The University District is comprised of the neighborhoods surrounding one of the nation's larget public universities, The Ohio State University. It is an eclectic mix of thirteen distinct neighborhoods: Dennison Place/The Circles, Glen Echo, Indianola Forest, Indianola Terrace, Iuka Ravine, Northwood Park, Old North Columbus, Peach District, Sohud, Tuttle Park, and Weinland Park.

Figures

  • 2.83 square miles
  • 43,996 residents
  • 31,049 employees
  • 56,387 enrolled students
  • 1,227 businesses, human service agencies, and institutions

Demographic Snapshot (2010 Census)

  • Population: 43,996 (+6% from 2000)
    • Male: 24,781
    • Female: 19,215
  • By Race
    • White: 35,612
    • Black: 3,548
    • American Indian: 106
    • Asian: 3,012
    • Pacific Islander: 13
    • Other: 768
    • Two or more races: 937
    • Hispanic: 1,771
  • Households: 14,316
    • Owner occupied: 1,578 (10.1%)
    • Renter occupied: 12,738 (81.9%)
  • Average household size: 2.3

HISTORY

The area now known as the University District was not originally part of the City of Columbus at all. In 1842, out of expansive farmland emerged a separate town, North Columbus. Even before the establishment of The Ohio State University, which was first established in 1871 as the Ohio Agricultural and Mechanical College, North Columbus thrived as a transportation node for stagecoaches travelling between Columbus and Sandusky. It existed on its own until it was officially annexed to Columbus in 1871.

Prestigious neighborhoods quickly emerged south and east of the University as Columbus businessmen and Ohio State University professors constructed residences.  Streetcar lines stretching northward led to development of attached row houses along the eastern edge of the University District and provided housing for young families.  The University and businesses surrounding it prospered greatly throughout the early 20th Century. 

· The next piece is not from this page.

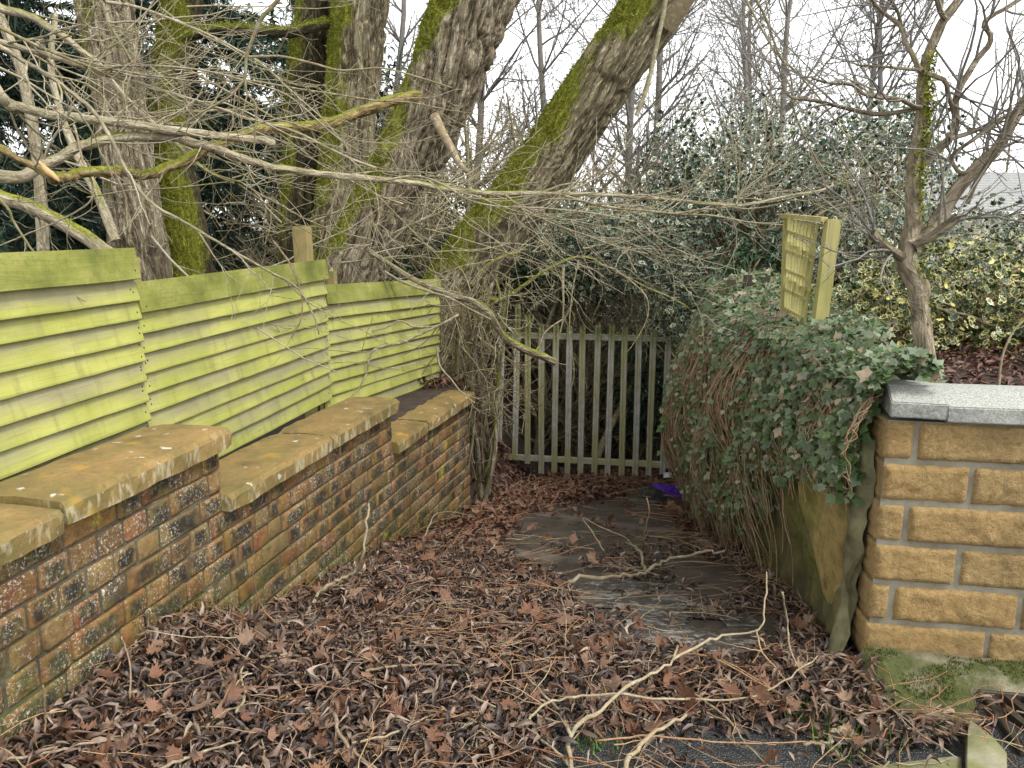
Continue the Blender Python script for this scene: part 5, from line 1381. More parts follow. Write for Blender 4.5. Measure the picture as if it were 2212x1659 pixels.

By the 1950’s, the University District was overflowing with returning GIs and their families.  To accommodate this influx, zoning was altered to permit rooming houses and higher density development, which resulted in significant changes to the neighborhood.  The impact these zoning changes had on the neighborhood is still being grappled with today. Home to a wealth of ingenuity, the University District will continue to evolve and be a defining force of social and economic influence in Columbus and of Central Ohio.